Prompt: Do not repeat pictures. Repeat exactly the lines of the listing below from its first line through the line with "SC.view_settings.exposure = 0.0".

Supplied information:

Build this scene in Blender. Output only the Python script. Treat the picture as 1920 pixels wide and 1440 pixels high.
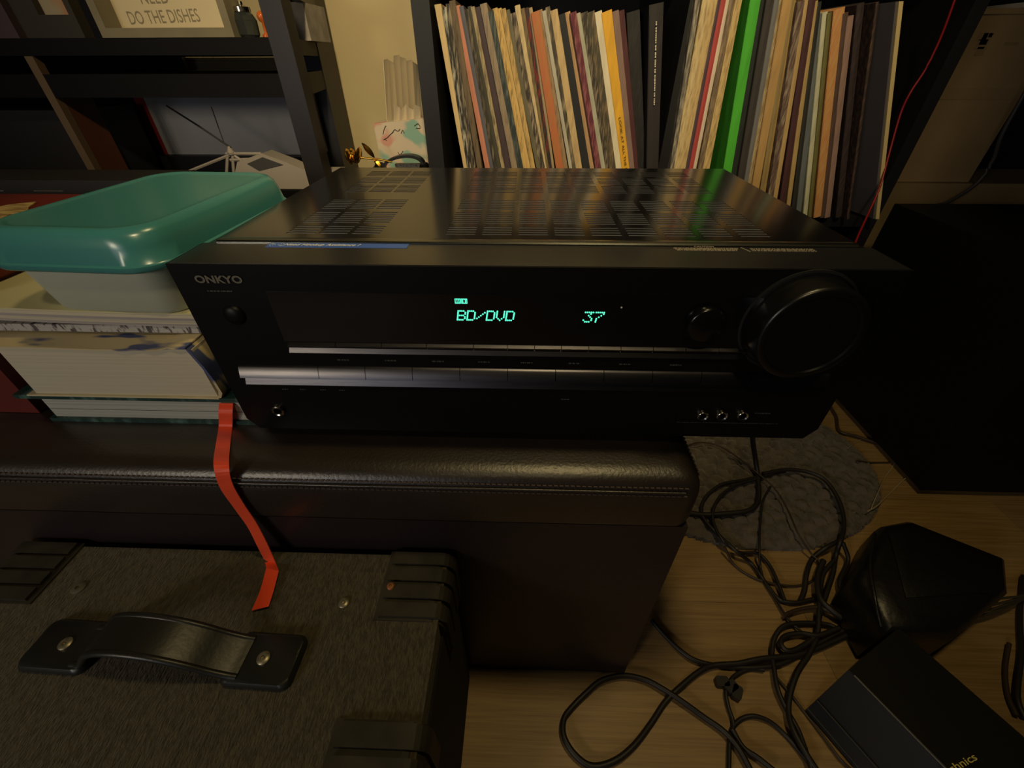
import bpy, bmesh, math, random
from mathutils import Vector, Matrix
random.seed(7)
PI = math.pi
for o in list(bpy.data.objects): bpy.data.objects.remove(o, do_unlink=True)
SC = bpy.context.scene
COL = SC.collection

# ------------------------------------------------------------------ camera
CAMP = Vector((-.0039, -.2338, .6214))
YAW, PITCH, ROLL, FPX = -.0325, .6596, -.0032, 784.6
_fw = Vector((math.sin(YAW)*math.cos(PITCH), math.cos(YAW)*math.cos(PITCH), -math.sin(PITCH)))
_r = Vector((math.cos(YAW), -math.sin(YAW), 0)); _u = _r.cross(_fw)
_r2 = _r*math.cos(ROLL) + _u*math.sin(ROLL); _u2 = _u*math.cos(ROLL) - _r*math.sin(ROLL)
cd = bpy.data.cameras.new('camera'); cam = bpy.data.objects.new('camera', cd); COL.objects.link(cam)
cd.sensor_width = 36; cd.lens = FPX/1920*36; cd.clip_start = .01
M = Matrix((( _r2.x, _u2.x, -_fw.x, CAMP.x), (_r2.y, _u2.y, -_fw.y, CAMP.y), (_r2.z, _u2.z, -_fw.z, CAMP.z), (0, 0, 0, 1)))
cam.matrix_world = M
SC.camera = cam

def at(px, py, ax, v):
    "world point where the sight line of a photo pixel meets the plane axis=v"
    d = _fw + _r2*((px-960)/FPX) - _u2*((py-720)/FPX)
    return CAMP + d*((v-CAMP[ax])/d[ax])

# ------------------------------------------------------------------ world, lights, exposure
w = bpy.data.worlds.new('world'); SC.world = w; w.use_nodes = True
w.node_tree.nodes['Background'].inputs[0].default_value = (.70, .62, .50, 1)
w.node_tree.nodes['Background'].inputs[1].default_value = .005
SC.view_settings.view_transform = 'Standard'; SC.view_settings.look = 'None'
SC.view_settings.gamma = 1; SC.view_settings.use_curve_mapping = False
SC.view_settings.exposure = 0.0

def light(name, kind, loc, target, power, color, **kw):
    l = bpy.data.lights.new(name, kind); l.energy = power; l.color = color
    for k, v in kw.items(): setattr(l, k, v)
    o = bpy.data.objects.new(name, l); COL.objects.link(o); o.location = loc
    o.rotation_euler = (Vector(target)-Vector(loc)).to_track_quat('-Z', 'Y').to_euler()
    return o
light('ceiling_lamp', 'SPOT', (.20, .02, 1.75), (.12, .16, .35), 15.5, (1, .76, .34), spot_size=math.radians(74), spot_blend=1.0, shadow_soft_size=.07)
light('front_key_spot', 'SPOT', (.06, -.55, 1.50), (-.05, .80, .62), 74, (1, .79, .44), spot_size=math.radians(67), spot_blend=1.0, shadow_soft_size=.05)  # added spot to brighten the wall and record spines, no visible fixture
light('cool_left_fill', 'AREA', (-1.0, -1.7, .80), (-.15, .0, .45), 3.0, (.80, .84, 1), size=.9)  # added cool area light at the front left, its source unseen
light('low_warm_fill', 'AREA', (-.85, -1.05, .86), (-.35, .1, .45), 2.6, (1, .84, .58), size=.22)  # added warm fill for the book fronts, not a visible lamp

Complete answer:
Build this scene in Blender. Output only the Python script. Treat the picture as 1920 pixels wide and 1440 pixels high.
import bpy, bmesh, math, random
from mathutils import Vector, Matrix
random.seed(7)
PI = math.pi
for o in list(bpy.data.objects): bpy.data.objects.remove(o, do_unlink=True)
SC = bpy.context.scene
COL = SC.collection

# ------------------------------------------------------------------ camera
CAMP = Vector((-.0039, -.2338, .6214))
YAW, PITCH, ROLL, FPX = -.0325, .6596, -.0032, 784.6
_fw = Vector((math.sin(YAW)*math.cos(PITCH), math.cos(YAW)*math.cos(PITCH), -math.sin(PITCH)))
_r = Vector((math.cos(YAW), -math.sin(YAW), 0)); _u = _r.cross(_fw)
_r2 = _r*math.cos(ROLL) + _u*math.sin(ROLL); _u2 = _u*math.cos(ROLL) - _r*math.sin(ROLL)
cd = bpy.data.cameras.new('camera'); cam = bpy.data.objects.new('camera', cd); COL.objects.link(cam)
cd.sensor_width = 36; cd.lens = FPX/1920*36; cd.clip_start = .01
M = Matrix((( _r2.x, _u2.x, -_fw.x, CAMP.x), (_r2.y, _u2.y, -_fw.y, CAMP.y), (_r2.z, _u2.z, -_fw.z, CAMP.z), (0, 0, 0, 1)))
cam.matrix_world = M
SC.camera = cam

def at(px, py, ax, v):
    "world point where the sight line of a photo pixel meets the plane axis=v"
    d = _fw + _r2*((px-960)/FPX) - _u2*((py-720)/FPX)
    return CAMP + d*((v-CAMP[ax])/d[ax])

# ------------------------------------------------------------------ world, lights, exposure
w = bpy.data.worlds.new('world'); SC.world = w; w.use_nodes = True
w.node_tree.nodes['Background'].inputs[0].default_value = (.70, .62, .50, 1)
w.node_tree.nodes['Background'].inputs[1].default_value = .005
SC.view_settings.view_transform = 'Standard'; SC.view_settings.look = 'None'
SC.view_settings.gamma = 1; SC.view_settings.use_curve_mapping = False
SC.view_settings.exposure = 0.0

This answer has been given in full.